Leaving out every picture, copy the lines of the data exactly, from the first through the line containing "tag(struct(mb.build('trim_3', col_m, bevel=0.006)), 'dark".

- - - - -

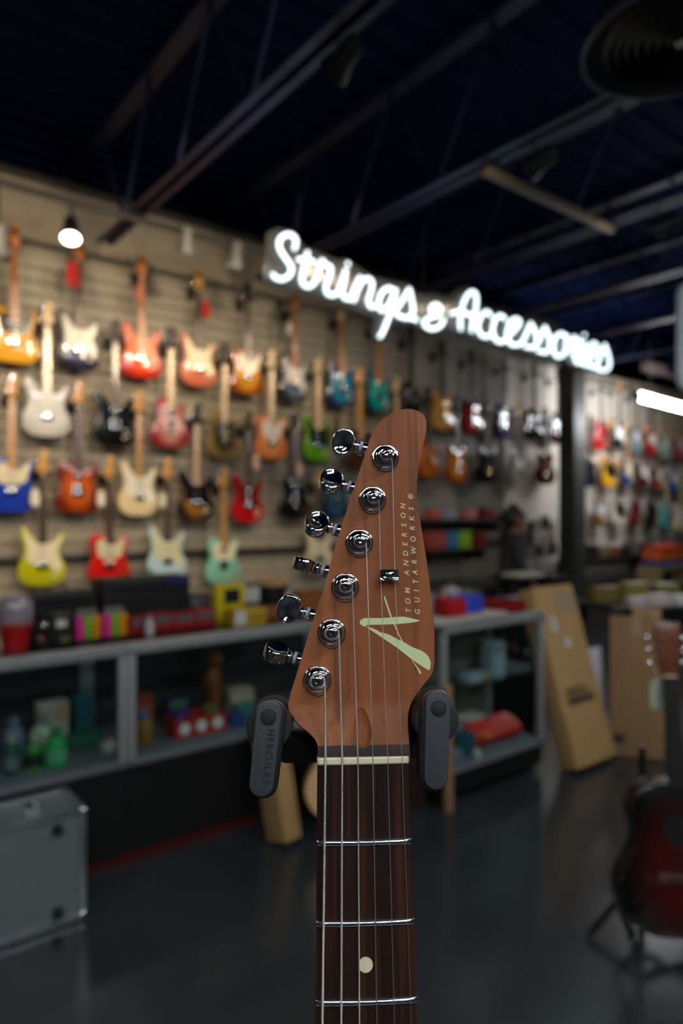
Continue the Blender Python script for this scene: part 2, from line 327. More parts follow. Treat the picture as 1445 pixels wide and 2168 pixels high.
mb = MB(); mb.span(7.16, 7.40, 4.68, 4.90, 0, 3.42); mb.span(7.13, 7.43, 4.65, 4.93, 0, 0.16)
tag(struct(mb.build('trim_3', col_m, bevel=0.006)), 'dark grey square column standing before the white slat wall', 'column')

# open-web roof joists
JOISTS = [-0.90, 0.40, 1.69, 2.98, 4.27, 5.56, 6.85, 8.14, 9.43]
ang = MB()
for sgn in (-1, 1):
    ang.span(min(sgn * 0.014, sgn * 0.064), max(sgn * 0.014, sgn * 0.064), -4.6, 4.95, 0, 0.007)
    ang.span(min(sgn * 0.014, sgn * 0.021), max(sgn * 0.014, sgn * 0.021), -4.6, 4.95, 0, 0.055)
me_chord = ang.mesh('chord', 0)
me_top = MB().span(-0.055, 0.055, -4.6, 8.9, 0, 0.06).mesh('top_chord', 0)
web_up = MB().cyl((0, 0, 0.03), (0, 0.42, 0.76), 0.013, n=8).mesh('web_bar'); web_dn = MB().cyl((0, 0, 0.76), (0, 0.42, 0.03), 0.013, n=8).mesh('web_bar')
JOIST_WORDS = ['behind the shop lights near the left wall', 'first from the left edge of the frame', 'ending above the red sunburst guitar', 'running above the neon lettering',
               'crossing above the neon letter g', 'above the right half of the lettering', 'above the column', 'just beyond the column', 'farthest along the ceiling']
for s, w in zip(JOISTS, JOIST_WORDS):
    j = thing('roof_joist', 'navy open-web steel roof joist ' + w, 'joist', (s, 0, 3.42), group='navy roof joists', kind='structure')
    inst('bottom_chord', me_chord, M_NAVY, j); inst('top_chord', me_top, M_NAVY, j, (0, 0, 0.76))
    y = -3.0; k = 0
    while y < 4.6:
        inst('web_bar', web_up if k % 2 == 0 else web_dn, M_NAVY, j, (0, y, 0)); y += 0.42; k += 1
m_tan = mat('bare_tan_steel', C(112, 98, 82), 0.5)
tag(MB().span(2.98, 4.30, 2.50, 2.545, 3.375, 3.42).build('bridging_bar', m_tan, bevel=0.002), 'unpainted tan bridging bar between two roof joists', 'beam', kind='structure')
tag(MB().span(8.9, 10.6, 4.70, 4.80, 3.40, 3.52).build('cable_tray', mat('dusty_pink_steel', C(120, 104, 104), 0.6), bevel=0.004), 'dull pinkish steel tray above the far right wall', 'beam', kind='structure')

# round ceiling diffuser
dif = thing('air_diffuser', 'large round dark ceiling air diffuser with concentric rings', 'vent', (2.71, 1.30, 3.33))
m_dif = mat('diffuser_grey', C(70, 76, 86), 0.45); m_dif2 = mat('diffuser_dark', C(26, 28, 32), 0.5)
MB().lathe([(0.335, 0.06), (0.372, 0.0), (0.362, -0.012), (0.325, 0.05)], n=48).build('outer_ring', m_dif, dif)
for k in range(7):
    r = 0.30 - k * 0.038
    MB().lathe([(r, 0.035), (r - 0.030, 0.0), (r - 0.034, 0.004), (r - 0.006, 0.04)], n=40).build('ring', m_dif2, dif)
MB().cyl((0, 0, 0.07), (0, 0, 0.88), 0.24, n=32).build('neck_duct', m_dif2, dif)
MB().lathe([(0.02, 0.0), (0.014, -0.012), (0, -0.014)], n=16).build('centre_screw', M_STEEL, dif)
MB().lathe([(0.34, 0.055), (0.34, 0.075), (0.0, 0.075)], n=40).build('back_pan', m_dif2, dif)

# ------------------------------------------------------------------ linear ceiling lamps over the sales floor
m_led = mat('cool_led_diffuser', (1, 1, 1, 1), 0.5, emit=(0.93, 0.97, 1.0, 1), strength=LINEAR_STRENGTH)
me_h = MB().span(-0.62, 0.62, -0.06, 0.06, 0.0, 0.05).mesh('housing', 35, 0.006)
me_d = MB().span(-0.60, 0.60, -0.045, 0.045, -0.02, 0.0005).mesh('diffuser', 35, 0.008)
me_w = MB().cyl((0, 0, 0.05), (0, 0, 0.9), 0.002, n=6).mesh('suspension_wire')
LINEAR = [(-1.5, -1.3, 0, 'behind the camera on the left'), (0.35, -1.3, 0, 'straight behind the camera'), (-1.5, -3.0, 0, 'far behind the camera on the left'), (0.35, -3.0, 0, 'far behind the camera'),
          (2.2, -1.3, 0, 'to the right of the camera'), (-2.4, 0.6, 0, 'left of the camera'), (2.6, 0.2, 0, 'added over the front aisle to brighten the cartons'), (5.6, 0.5, 0, 'added over the right hand aisle to brighten the right side')]  # last two are added out of view to brighten cartons and right side
for x, y, r, w in LINEAR:
    t = thing('ceiling_lamp', 'white linear ceiling lamp ' + w, 'ceiling lamp', (x, y, 3.32), r, 'linear lamps over the sales floor')
    inst('housing', me_h, M_WHITE, t); inst('diffuser', me_d, m_led, t); 
    for a in (-0.5, 0.5): inst('suspension_wire', me_w, M_STEEL, t, (a, 0, 0))

# ------------------------------------------------------------------ track with wall-wash heads
tr = thing('lighting_track', 'black lighting track in front of the guitar wall', 'track', (0, 4.3, 3.36))
MB().span(0.2, 7.4, -0.018, 0.018, 0, 0.03).build('rail', M_BLACK, tr, bevel=0.002)
for x in (0.4, 1.69, 2.98, 4.27, 5.56, 6.85): MB().cyl((x, 0, 0.03), (x, 0, 0.07), 0.006, n=8).build('bracket', M_BLACK, tr)
me_head = MB().lathe([(0.0, 0.15), (0.030, 0.148), (0.040, 0.13), (0.046, 0.05), (0.066, -0.005), (0.066, -0.02), (0.060, -0.02), (0.052, 0.0), (0.0, 0.004)], n=24).mesh('lamp_head')
me_face = MB().lathe([(0.052, 0.002), (0.0, 0.0055)], n=24).mesh('lamp_face')
me_fork = MB().box((0, 0.0, 0.1), (0.02, 0.02, 0.12)).mesh('fork')
m_lampw = mat('lamp_white_paint', C(120, 120, 116), 0.4); m_lampb = mat('lamp_black_paint', C(20, 20, 22), 0.4)
m_bulb = mat('warm_bulb', (1, 1, 1, 1), 0.5, emit=(1.0, 0.88, 0.70, 1), strength=14.0)
HEADS = [(-0.5, 3.10, m_lampb, 'outside the frame at left'), (0.857, 2.98, m_lampw, 'at the left edge of the frame'), (1.264, 3.16, m_lampb, 'glowing brightest, above the white-guard dark guitar'), (2.016, 3.26, m_lampw, 'second along, turned to the wall'),
         (2.389, 3.25, m_lampw, 'third along, beside the neon S'), (3.25, 3.24, m_lampb, 'behind the neon letter r'), (4.15, 3.24, m_lampb, 'behind the neon letter g'), (5.0, 3.24, m_lampb, 'behind the neon ampersand'), (7.04, 3.27, m_lampb, 'above the far end of the lettering')]
for i, (x, z, m, w) in enumerate(HEADS):
    t = thing('track_spotlight', 'small round track spotlight ' + w, 'spotlight', (x, 4.3, z), 0, 'wall-wash track spotlights')
    rot = (math.radians(16 + 4 * (i % 2)), math.radians(6 * ((i * 7) % 3 - 1)), 0)
    if i == 2: rot = (math.radians(-24), math.radians(8), 0)          # this one has drooped towards the shop
    inst('lamp_head', me_head, m, t, (0, 0, 0), rot); inst('lamp_face', me_face, m_bulb, t, (0, 0, -0.012), rot)
    MB().cyl((0, -0.03, 0.10), (0, 0, 3.365 - z), 0.008, n=8).build('stem', M_BLACK, t)
    ld = bpy.data.lights.new('wall_wash', 'SPOT'); ld.energy = WASH_WATTS * (0.2 if i > 6 else 1.0); ld.color = (1.0, 0.77, 0.50); ld.spot_size = math.radians(112); ld.spot_blend = 0.7
    ld.shadow_soft_size = 0.045
    lo = bpy.data.objects.new('wall_wash', ld); col.objects.link(lo); lo.parent = t; lo.location = (0, 0.02, -0.05); lo.rotation_euler = (math.radians(28 if i != 2 else -10), 0, 0)

# heads clamped to the joists above the sales counter, turned to the guitar wall
for i, (x, dx, w) in enumerate(((-0.90, 1.0, 'at the far left'), (0.40, 0.5, 'left of the frame top'), (1.69, 0.0, 'at the top of the frame'), (2.98, -0.5, 'beside the tan bar start'), (4.27, -0.8, 'beside the tan bar end'), (5.56, 1.6, 'nearest the column'))):
    t = thing('track_spotlight', 'black spotlight clamped under a roof joist ' + w, 'spotlight', (x, 2.2, 3.28), 0, 'spotlights clamped to the joists')
    d = Vector((dx, 3.05, -0.95)).normalized(); q = (-d).to_track_quat('Z', 'Y').to_euler()
    inst('lamp_head', me_head, m_lampb, t, (0, 0, 0), q); inst('lamp_face', me_face, m_bulb, t, tuple(d * 0.012), q)
    MB().cyl((0, -0.05, 0.03), (0, 0, 0.145), 0.008, n=8).build('stem', M_BLACK, t)
    ld = bpy.data.lights.new('wall_wash', 'SPOT'); ld.energy = FAR_WATTS * (1.0, 1.0, 1.0, 0.8, 0.32, 0.05)[i]; ld.color = (1.0, 0.79, 0.54); ld.spot_size = math.radians(78); ld.spot_blend = 0.8; ld.shadow_soft_size = 0.05
    lo = bpy.data.objects.new('wall_wash', ld); col.objects.link(lo); lo.parent = t; lo.location = d * 0.05; lo.rotation_euler = q

# ------------------------------------------------------------------ tube before the far wall
t = thing('tube_lamp', 'bright white tube lamp hanging before the far right wall', 'tube lamp', (7.38, 4.01, 2.78), math.radians(5))
MB().cyl((0, 0, 0), (1.8, 0, 0), 0.036, n=16).build('tube', mat('tube_glow', (1, 1, 1, 1), 0.5, emit=(0.96, 0.98, 1.0, 1), strength=TUBE_STRENGTH), t)
for a in (-0.10, 1.8): MB().cyl((a, 0, 0), (a + 0.10, 0, 0), 0.045, n=16).build('end_cap', mat('pinkish_cap', C(150, 130, 125), 0.5), t)
MB().span(-0.08, 1.88, -0.035, 0.035, 0.043, 0.075).build('housing', M_WHITE, t, bevel=0.004)
for a in (0.3, 1.5): MB().cyl((a, 0, 0.07), (a, 0, 1.45), 0.002, n=6).build('suspension_wire', M_STEEL, t)

# white rounded panel hanging at the right edge
rr = []
for cx, cz, a0 in ((0.13, 0.72, 0), (-0.13, 0.72, 90), (-0.13, 0.10, 180), (0.13, 0.10, 270)):
    for k in range(7):
        a = math.radians(a0 + 15 * k); rr.append((cx + 0.1 * math.cos(a), cz + 0.1 * math.sin(a)))
t = thing('hanging_panel', 'white rounded panel hanging at the right edge of the frame', 'panel', (5.19, 2.28, 2.35), math.radians(-38))
MB().prism(rr, -0.03, 0.03).build('board', mat('white_panel', C(214, 222, 228), 0.4), t, bevel=0.012, seg=3)
for a in (-0.12, 0.12): MB().cyl((a, 0, 0.81), (a, 0, 1.9), 0.002, n=6).build('suspension_wire', M_STEEL, t)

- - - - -

CORRECT RESPONSE:
Continue the Blender Python script for this scene: part 2, from line 327. More parts follow. Treat the picture as 1445 pixels wide and 2168 pixels high.
mb = MB(); mb.span(7.16, 7.40, 4.68, 4.90, 0, 3.42); mb.span(7.13, 7.43, 4.65, 4.93, 0, 0.16)
tag(struct(mb.build('trim_3', col_m, bevel=0.006)), 'dark grey square column standing before the white slat wall', 'column')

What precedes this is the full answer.